Balancing Investment Growth and Zakat Obligations
According to a famous hadith narrated by Abu Hurairah, the Prophet Muhammad (peace be upon him) stated: "Charity does not decrease wealth." Despite this reassurance, many Muslim investors worry that paying 2.5% annually on their assets will erode their capital gains over time. This concern, though understandable, is unfounded when examined against historical data.
Global equity markets have historically delivered average annual returns of 7% to 10%, far exceeding the 2.5% zakat rate. After paying zakat, your wealth still grows—while simultaneously being purified and blessed. This is why Islamic scholars throughout history, from the time of the caliphs to modern-day fatwa councils, have consistently encouraged Muslims to invest their wealth productively rather than hoarding it. In fact, some scholars argue that leaving money idle without investment or productive use may itself invite the erosion of wealth through zakat payments, which is by divine design an incentive to participate in halal business activities.

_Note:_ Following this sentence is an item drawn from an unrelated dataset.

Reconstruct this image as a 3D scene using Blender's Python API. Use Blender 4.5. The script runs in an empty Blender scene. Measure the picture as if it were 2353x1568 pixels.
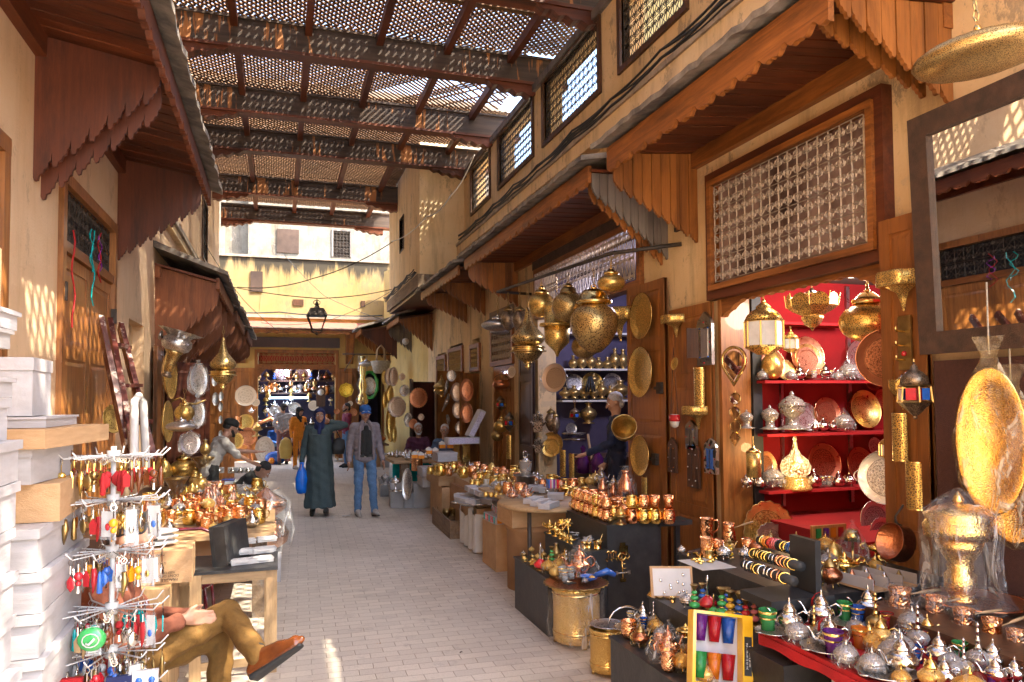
import bpy, bmesh, math, random
from mathutils import Vector, Matrix, Euler, noise
C = bpy.context.scene
COL = C.collection
R = math.radians
sin, cos, PI = math.sin, math.cos, math.pi
rnd = random.Random(7)
# ---------------------------------------------------------------- camera
W0, H0, FP = 2353., 1568., 1700.
YAW, PITCH, ROLL, SH, CZ = 17.5, 2.2, -.4, .0285, 1.85
RM = Matrix.Rotation(R(-YAW), 3, 'Z') @ Matrix.Rotation(R(90+PITCH), 3, 'X') @ Matrix.Rotation(R(ROLL), 3, 'Z')
CAM = Vector((0, 0, CZ))
def ray(px, py): return RM @ Vector(((px-W0/2)/FP, (H0/2-py)/FP+SH*W0/FP, -1))
def onX(px, py, X): d = ray(px, py); return CAM+d*(X/d.x)
def onY(px, py, Y): d = ray(px, py); return CAM+d*(Y/d.y)
def onZ(px, py, Z=0): d = ray(px, py); return CAM+d*((Z-CZ)/d.z)
def dep(px, py, D): return CAM+ray(px, py)*D
def depth(p): return -(RM.transposed() @ (Vector(p)-CAM)).z
cd = bpy.data.cameras.new('camera'); cam = bpy.data.objects.new('camera', cd); COL.objects.link(cam)
cd.sensor_width = 36; cd.lens = FP/W0*36; cd.shift_y = SH; cd.clip_end = 500; cd.clip_start = .05
cam.matrix_world = Matrix.Translation(CAM) @ RM.to_4x4(); C.camera = cam
C.render.resolution_x, C.render.resolution_y = 1024, 682
# ---------------------------------------------------------------- materials
MT = {}
def _n(nt, t, x=0, y=0, **k):
 n = nt.nodes.new(t); n.location = (x, y)
 for a, b in k.items(): setattr(n, a, b)
 return n
def base(name):
 m = bpy.data.materials.new(name); m.use_nodes = True; nt = m.node_tree
 b = nt.nodes['Principled BSDF']; MT[name] = m
 return m, nt, b
def coords(nt, scale=(1, 1, 1), rot=(0, 0, 0), src='Object'):
 t = _n(nt, 'ShaderNodeTexCoord'); mp = _n(nt, 'ShaderNodeMapping')
 mp.inputs['Scale'].default_value = scale; mp.inputs['Rotation'].default_value = rot
 nt.links.new(t.outputs[src], mp.inputs[0]); return mp.outputs[0]
def ramp(nt, inp, stops):
 r = _n(nt, 'ShaderNodeValToRGB'); e = r.color_ramp.elements
 while len(e) < len(stops): e.new(.5)
 for i, (p, c) in enumerate(stops):
  e[i].position = p; e[i].color = (c, c, c, 1) if isinstance(c, (int, float)) else (*c, 1)
 nt.links.new(inp, r.inputs[0]); return r.outputs[0]
def mix(nt, f, a, b, mode='MIX'):
 m = _n(nt, 'ShaderNodeMix', data_type='RGBA', blend_type=mode)
 for s, v in ((0, f), (6, a), (7, b)):
  if isinstance(v, tuple): m.inputs[s].default_value = (*v, 1)
  elif isinstance(v, (int, float)): m.inputs[s].default_value = v
  else: nt.links.new(v, m.inputs[s])
 return m.outputs[2]
def noi(nt, co, sc, det=5, rough=.6, dist=0):
 n = _n(nt, 'ShaderNodeTexNoise'); n.inputs['Scale'].default_value = sc; n.inputs['Detail'].default_value = det
 n.inputs['Roughness'].default_value = rough; n.inputs['Distortion'].default_value = dist
 nt.links.new(co, n.inputs['Vector']); return n.outputs[0]
def bumpn(nt, b, h, st, dist=.01):
 n = _n(nt, 'ShaderNodeBump'); n.inputs['Strength'].default_value = st; n.inputs['Distance'].default_value = dist
 nt.links.new(h, n.inputs['Height']); nt.links.new(n.outputs[0], b.inputs['Normal'])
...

Compute zakat on Mutual Funds, ETFs, and managed funds
Role of Financial Advisors in Zakat Compliance
If you have substantial wealth spread across multiple asset classes—mutual funds, sukuk, crypto, individual shares, business assets, and cash savings—consulting a qualified Shariah-compliant financial advisor is highly recommended.
These professionals can access the actual balance sheets and financial statements of the companies you hold, determining the exact zakatable assets (cash, receivables, and inventory) rather than relying on proxy percentages. They can also help you navigate complex scenarios such as zakat on margin accounts, lending income, stock options, and international holdings across different tax jurisdictions. For Muslims with diversified portfolios in countries like the UAE, Saudi Arabia, the UK, the USA, Pakistan, Malaysia, and beyond, professional guidance ensures your zakat payment perfectly matches your religious obligation and that no asset is overlooked or double-counted.